### Task objective
Include the line with "m = MB(); m.bar((-w*.3,6,h+3),(w*.1,6,h+2.4),.3);" and every line before it in the entries below, echoed exactly, but not the pictures.

### Material for this exercise

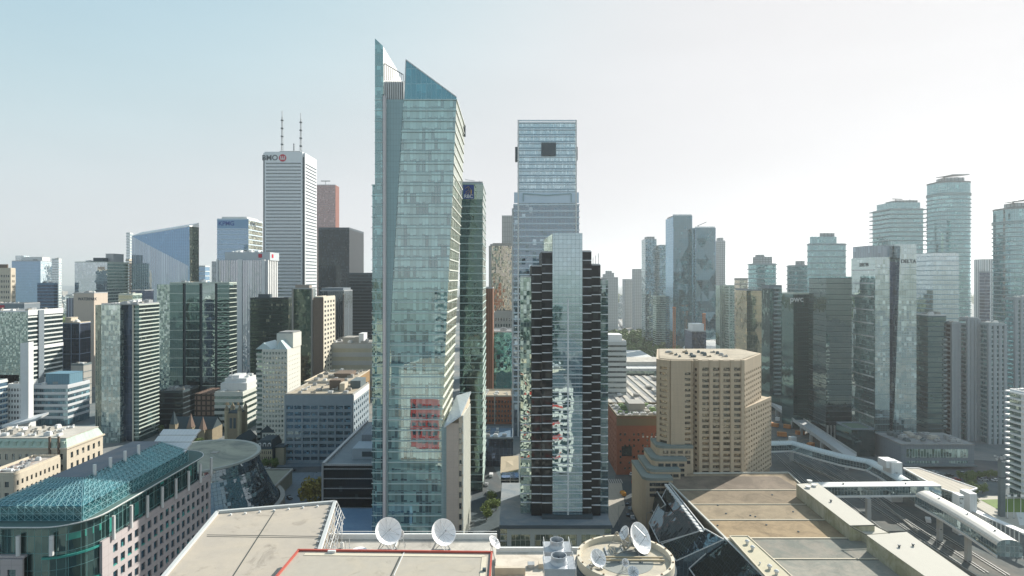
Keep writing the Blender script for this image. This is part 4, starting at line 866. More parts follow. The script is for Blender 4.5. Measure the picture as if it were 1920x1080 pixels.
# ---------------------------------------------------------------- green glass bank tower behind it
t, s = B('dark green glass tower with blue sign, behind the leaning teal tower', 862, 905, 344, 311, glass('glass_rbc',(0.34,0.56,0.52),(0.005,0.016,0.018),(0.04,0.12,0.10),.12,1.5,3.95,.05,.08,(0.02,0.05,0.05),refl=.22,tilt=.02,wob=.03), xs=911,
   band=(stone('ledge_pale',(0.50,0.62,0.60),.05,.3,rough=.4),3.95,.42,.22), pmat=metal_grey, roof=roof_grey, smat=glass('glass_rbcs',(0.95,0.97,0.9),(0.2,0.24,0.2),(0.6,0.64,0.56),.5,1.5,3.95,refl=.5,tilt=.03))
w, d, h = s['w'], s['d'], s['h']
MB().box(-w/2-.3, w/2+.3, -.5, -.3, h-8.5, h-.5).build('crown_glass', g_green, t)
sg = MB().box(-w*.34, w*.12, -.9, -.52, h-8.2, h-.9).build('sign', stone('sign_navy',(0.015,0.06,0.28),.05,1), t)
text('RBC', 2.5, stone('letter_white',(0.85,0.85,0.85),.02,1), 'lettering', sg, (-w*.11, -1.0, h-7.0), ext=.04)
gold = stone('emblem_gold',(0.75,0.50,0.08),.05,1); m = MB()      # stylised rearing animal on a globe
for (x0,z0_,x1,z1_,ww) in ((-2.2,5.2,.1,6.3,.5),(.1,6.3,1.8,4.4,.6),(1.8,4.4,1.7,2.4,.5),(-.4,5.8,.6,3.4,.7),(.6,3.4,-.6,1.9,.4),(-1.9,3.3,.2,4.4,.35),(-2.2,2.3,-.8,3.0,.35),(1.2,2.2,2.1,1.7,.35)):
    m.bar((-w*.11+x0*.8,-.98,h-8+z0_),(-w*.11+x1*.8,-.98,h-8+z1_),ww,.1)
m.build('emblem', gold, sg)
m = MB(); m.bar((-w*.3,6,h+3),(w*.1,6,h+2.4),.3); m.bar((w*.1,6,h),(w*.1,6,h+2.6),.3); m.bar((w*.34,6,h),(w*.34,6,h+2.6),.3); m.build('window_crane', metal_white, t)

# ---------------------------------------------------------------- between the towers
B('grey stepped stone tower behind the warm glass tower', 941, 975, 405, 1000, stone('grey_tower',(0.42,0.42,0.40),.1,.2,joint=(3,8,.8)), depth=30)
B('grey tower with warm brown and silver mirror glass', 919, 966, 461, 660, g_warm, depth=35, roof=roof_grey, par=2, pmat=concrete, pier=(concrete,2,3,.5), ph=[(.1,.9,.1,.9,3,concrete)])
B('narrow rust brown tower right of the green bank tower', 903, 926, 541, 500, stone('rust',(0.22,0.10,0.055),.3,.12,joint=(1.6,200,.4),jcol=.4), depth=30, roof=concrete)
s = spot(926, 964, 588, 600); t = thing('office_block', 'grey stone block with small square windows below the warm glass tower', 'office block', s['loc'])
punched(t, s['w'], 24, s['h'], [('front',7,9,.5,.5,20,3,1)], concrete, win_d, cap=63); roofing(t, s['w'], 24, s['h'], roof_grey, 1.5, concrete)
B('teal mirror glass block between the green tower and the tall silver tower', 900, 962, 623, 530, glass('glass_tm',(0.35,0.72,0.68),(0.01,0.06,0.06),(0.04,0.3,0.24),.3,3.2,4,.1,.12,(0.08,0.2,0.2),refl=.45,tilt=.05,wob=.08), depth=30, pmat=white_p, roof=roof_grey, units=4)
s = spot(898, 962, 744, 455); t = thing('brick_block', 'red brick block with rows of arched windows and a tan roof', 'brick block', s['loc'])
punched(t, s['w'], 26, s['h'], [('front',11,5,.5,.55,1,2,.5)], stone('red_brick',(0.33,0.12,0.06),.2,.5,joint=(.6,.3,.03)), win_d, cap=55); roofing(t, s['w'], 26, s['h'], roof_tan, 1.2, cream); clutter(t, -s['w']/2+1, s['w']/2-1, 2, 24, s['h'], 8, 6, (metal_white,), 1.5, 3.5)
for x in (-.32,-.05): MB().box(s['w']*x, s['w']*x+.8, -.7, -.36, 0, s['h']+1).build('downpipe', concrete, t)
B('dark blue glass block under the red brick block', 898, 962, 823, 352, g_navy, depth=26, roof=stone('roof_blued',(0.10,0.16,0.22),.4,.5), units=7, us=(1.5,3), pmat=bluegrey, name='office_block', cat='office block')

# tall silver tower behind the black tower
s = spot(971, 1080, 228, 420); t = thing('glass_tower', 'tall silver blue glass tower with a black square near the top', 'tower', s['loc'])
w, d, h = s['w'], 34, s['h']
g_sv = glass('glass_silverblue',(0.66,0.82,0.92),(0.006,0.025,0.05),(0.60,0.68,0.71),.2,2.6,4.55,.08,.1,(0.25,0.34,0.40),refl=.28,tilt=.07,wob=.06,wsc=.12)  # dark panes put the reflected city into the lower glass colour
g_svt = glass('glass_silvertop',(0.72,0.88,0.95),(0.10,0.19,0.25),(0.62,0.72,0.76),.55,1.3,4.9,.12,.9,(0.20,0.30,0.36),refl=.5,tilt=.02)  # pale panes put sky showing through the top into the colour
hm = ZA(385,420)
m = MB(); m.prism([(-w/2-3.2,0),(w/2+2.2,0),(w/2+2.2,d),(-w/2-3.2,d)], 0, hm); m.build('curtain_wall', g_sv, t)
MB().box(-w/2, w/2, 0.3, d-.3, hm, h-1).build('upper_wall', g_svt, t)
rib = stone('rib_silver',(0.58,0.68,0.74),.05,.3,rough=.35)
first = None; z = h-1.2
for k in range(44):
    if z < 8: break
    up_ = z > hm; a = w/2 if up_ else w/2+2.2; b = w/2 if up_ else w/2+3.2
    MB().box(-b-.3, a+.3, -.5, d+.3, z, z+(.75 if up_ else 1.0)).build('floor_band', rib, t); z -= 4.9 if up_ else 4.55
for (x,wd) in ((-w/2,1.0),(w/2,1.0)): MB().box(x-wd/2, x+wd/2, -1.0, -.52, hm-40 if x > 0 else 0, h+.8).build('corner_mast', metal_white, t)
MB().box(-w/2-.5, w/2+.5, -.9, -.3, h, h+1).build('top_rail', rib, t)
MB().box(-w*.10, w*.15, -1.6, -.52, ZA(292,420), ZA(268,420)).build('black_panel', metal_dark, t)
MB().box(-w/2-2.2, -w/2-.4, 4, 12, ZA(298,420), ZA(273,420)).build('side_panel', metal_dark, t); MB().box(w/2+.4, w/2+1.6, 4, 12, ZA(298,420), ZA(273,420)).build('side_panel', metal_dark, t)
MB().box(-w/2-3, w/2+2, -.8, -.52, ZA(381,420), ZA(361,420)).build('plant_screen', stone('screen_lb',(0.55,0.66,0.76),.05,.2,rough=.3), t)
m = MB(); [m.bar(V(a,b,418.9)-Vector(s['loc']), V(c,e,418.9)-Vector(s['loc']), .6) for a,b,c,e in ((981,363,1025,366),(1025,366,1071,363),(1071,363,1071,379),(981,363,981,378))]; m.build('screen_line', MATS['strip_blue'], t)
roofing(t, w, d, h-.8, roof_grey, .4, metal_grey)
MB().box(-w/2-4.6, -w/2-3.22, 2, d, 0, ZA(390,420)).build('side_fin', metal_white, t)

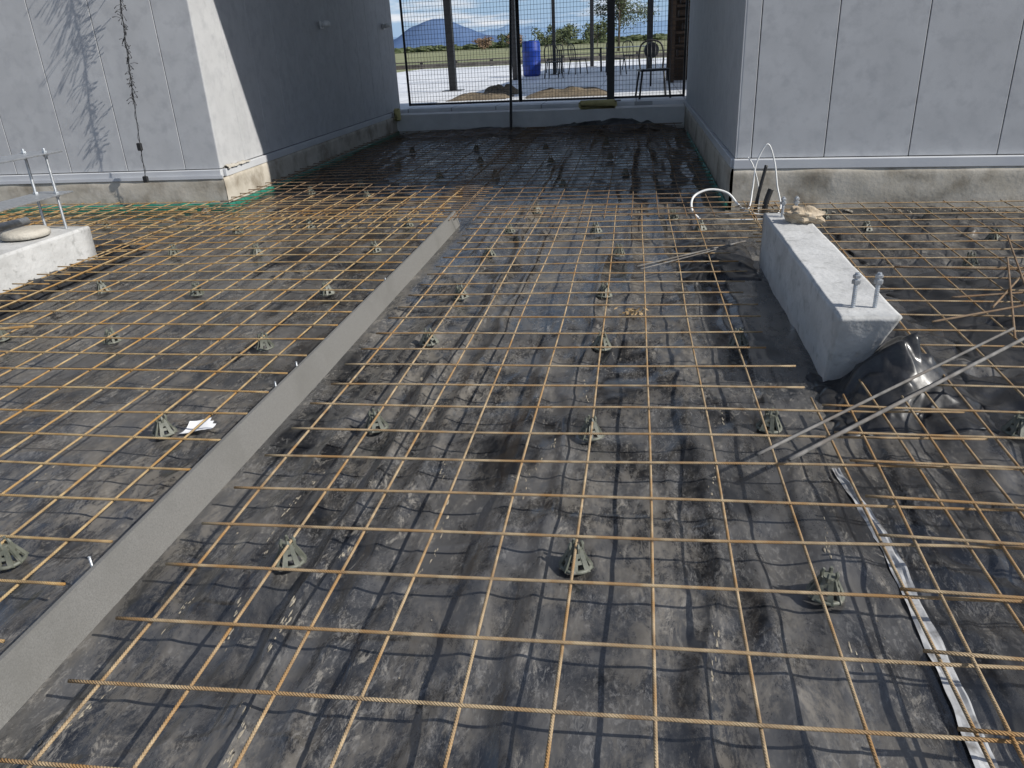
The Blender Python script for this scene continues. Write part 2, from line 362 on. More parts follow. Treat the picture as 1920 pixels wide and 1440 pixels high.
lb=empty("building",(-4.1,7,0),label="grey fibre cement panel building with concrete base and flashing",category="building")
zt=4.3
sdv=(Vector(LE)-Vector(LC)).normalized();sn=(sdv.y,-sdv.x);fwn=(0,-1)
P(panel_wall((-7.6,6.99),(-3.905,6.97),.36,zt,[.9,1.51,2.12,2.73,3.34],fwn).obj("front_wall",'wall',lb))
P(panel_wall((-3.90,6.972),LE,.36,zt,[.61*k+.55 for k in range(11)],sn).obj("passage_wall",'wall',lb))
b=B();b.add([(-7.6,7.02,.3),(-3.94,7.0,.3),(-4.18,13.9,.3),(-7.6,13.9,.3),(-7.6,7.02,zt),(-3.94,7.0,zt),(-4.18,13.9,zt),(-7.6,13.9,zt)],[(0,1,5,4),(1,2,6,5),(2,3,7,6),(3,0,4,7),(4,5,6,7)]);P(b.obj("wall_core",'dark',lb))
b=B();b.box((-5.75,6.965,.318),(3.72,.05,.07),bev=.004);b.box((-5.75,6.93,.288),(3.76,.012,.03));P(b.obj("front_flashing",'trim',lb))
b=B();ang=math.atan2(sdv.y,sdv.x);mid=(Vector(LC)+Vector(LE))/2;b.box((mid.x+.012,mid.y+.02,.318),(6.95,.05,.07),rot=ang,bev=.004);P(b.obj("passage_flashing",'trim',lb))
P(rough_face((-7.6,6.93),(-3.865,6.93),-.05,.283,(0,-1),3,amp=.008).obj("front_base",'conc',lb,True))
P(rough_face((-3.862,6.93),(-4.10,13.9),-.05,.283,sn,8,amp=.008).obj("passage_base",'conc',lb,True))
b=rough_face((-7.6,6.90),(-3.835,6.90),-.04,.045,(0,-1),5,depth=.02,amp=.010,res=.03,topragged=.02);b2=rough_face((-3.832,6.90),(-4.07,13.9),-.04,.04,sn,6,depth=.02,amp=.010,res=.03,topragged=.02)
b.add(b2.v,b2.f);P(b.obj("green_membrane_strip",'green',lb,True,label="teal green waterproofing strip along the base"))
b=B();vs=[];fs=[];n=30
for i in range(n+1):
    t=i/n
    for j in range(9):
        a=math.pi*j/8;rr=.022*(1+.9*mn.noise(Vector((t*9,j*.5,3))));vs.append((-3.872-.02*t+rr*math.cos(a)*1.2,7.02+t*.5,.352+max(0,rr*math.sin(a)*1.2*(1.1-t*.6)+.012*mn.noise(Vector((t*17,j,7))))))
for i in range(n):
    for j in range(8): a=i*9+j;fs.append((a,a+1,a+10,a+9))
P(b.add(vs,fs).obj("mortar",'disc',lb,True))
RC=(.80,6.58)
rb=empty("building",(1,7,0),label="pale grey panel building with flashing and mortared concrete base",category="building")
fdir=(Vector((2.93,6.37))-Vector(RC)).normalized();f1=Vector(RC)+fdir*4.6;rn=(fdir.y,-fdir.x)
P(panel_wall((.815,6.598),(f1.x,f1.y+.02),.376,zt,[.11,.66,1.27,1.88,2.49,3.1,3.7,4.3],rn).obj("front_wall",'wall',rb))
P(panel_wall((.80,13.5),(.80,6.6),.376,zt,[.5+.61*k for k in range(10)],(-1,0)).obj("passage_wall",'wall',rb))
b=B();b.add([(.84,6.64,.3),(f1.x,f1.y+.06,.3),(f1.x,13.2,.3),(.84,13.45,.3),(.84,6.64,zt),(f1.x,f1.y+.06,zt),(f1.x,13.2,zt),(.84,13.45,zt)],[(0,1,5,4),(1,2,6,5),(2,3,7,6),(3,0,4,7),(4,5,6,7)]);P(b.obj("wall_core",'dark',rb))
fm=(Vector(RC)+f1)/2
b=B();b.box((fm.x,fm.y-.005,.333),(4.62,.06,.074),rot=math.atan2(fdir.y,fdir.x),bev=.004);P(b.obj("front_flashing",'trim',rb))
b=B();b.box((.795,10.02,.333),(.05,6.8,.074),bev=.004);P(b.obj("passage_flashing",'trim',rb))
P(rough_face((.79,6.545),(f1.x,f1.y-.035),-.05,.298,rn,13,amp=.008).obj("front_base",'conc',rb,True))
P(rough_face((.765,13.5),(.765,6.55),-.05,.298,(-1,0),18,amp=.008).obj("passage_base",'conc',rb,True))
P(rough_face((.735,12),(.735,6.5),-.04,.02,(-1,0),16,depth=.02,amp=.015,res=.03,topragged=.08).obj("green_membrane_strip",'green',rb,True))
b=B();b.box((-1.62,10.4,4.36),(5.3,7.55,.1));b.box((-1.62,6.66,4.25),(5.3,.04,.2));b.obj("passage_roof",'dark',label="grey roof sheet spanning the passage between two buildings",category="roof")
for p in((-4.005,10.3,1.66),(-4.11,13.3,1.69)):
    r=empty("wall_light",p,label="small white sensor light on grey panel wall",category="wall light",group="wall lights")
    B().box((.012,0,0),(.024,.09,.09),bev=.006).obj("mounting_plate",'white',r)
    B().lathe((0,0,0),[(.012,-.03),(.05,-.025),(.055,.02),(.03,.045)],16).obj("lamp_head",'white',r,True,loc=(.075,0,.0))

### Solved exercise
Keep writing the Blender script for this image. This is part 4, starting at line 866. More parts follow. The script is for Blender 4.5. Measure the picture as if it were 1920x1080 pixels.
# ---------------------------------------------------------------- green glass bank tower behind it
t, s = B('dark green glass tower with blue sign, behind the leaning teal tower', 862, 905, 344, 311, glass('glass_rbc',(0.34,0.56,0.52),(0.005,0.016,0.018),(0.04,0.12,0.10),.12,1.5,3.95,.05,.08,(0.02,0.05,0.05),refl=.22,tilt=.02,wob=.03), xs=911,
   band=(stone('ledge_pale',(0.50,0.62,0.60),.05,.3,rough=.4),3.95,.42,.22), pmat=metal_grey, roof=roof_grey, smat=glass('glass_rbcs',(0.95,0.97,0.9),(0.2,0.24,0.2),(0.6,0.64,0.56),.5,1.5,3.95,refl=.5,tilt=.03))
w, d, h = s['w'], s['d'], s['h']
MB().box(-w/2-.3, w/2+.3, -.5, -.3, h-8.5, h-.5).build('crown_glass', g_green, t)
sg = MB().box(-w*.34, w*.12, -.9, -.52, h-8.2, h-.9).build('sign', stone('sign_navy',(0.015,0.06,0.28),.05,1), t)
text('RBC', 2.5, stone('letter_white',(0.85,0.85,0.85),.02,1), 'lettering', sg, (-w*.11, -1.0, h-7.0), ext=.04)
gold = stone('emblem_gold',(0.75,0.50,0.08),.05,1); m = MB()      # stylised rearing animal on a globe
for (x0,z0_,x1,z1_,ww) in ((-2.2,5.2,.1,6.3,.5),(.1,6.3,1.8,4.4,.6),(1.8,4.4,1.7,2.4,.5),(-.4,5.8,.6,3.4,.7),(.6,3.4,-.6,1.9,.4),(-1.9,3.3,.2,4.4,.35),(-2.2,2.3,-.8,3.0,.35),(1.2,2.2,2.1,1.7,.35)):
    m.bar((-w*.11+x0*.8,-.98,h-8+z0_),(-w*.11+x1*.8,-.98,h-8+z1_),ww,.1)
m.build('emblem', gold, sg)
m = MB(); m.bar((-w*.3,6,h+3),(w*.1,6,h+2.4),.3); m.bar((w*.1,6,h),(w*.1,6,h+2.6),.3); m.bar((w*.34,6,h),(w*.34,6,h+2.6),.3); m.build('window_crane', metal_white, t)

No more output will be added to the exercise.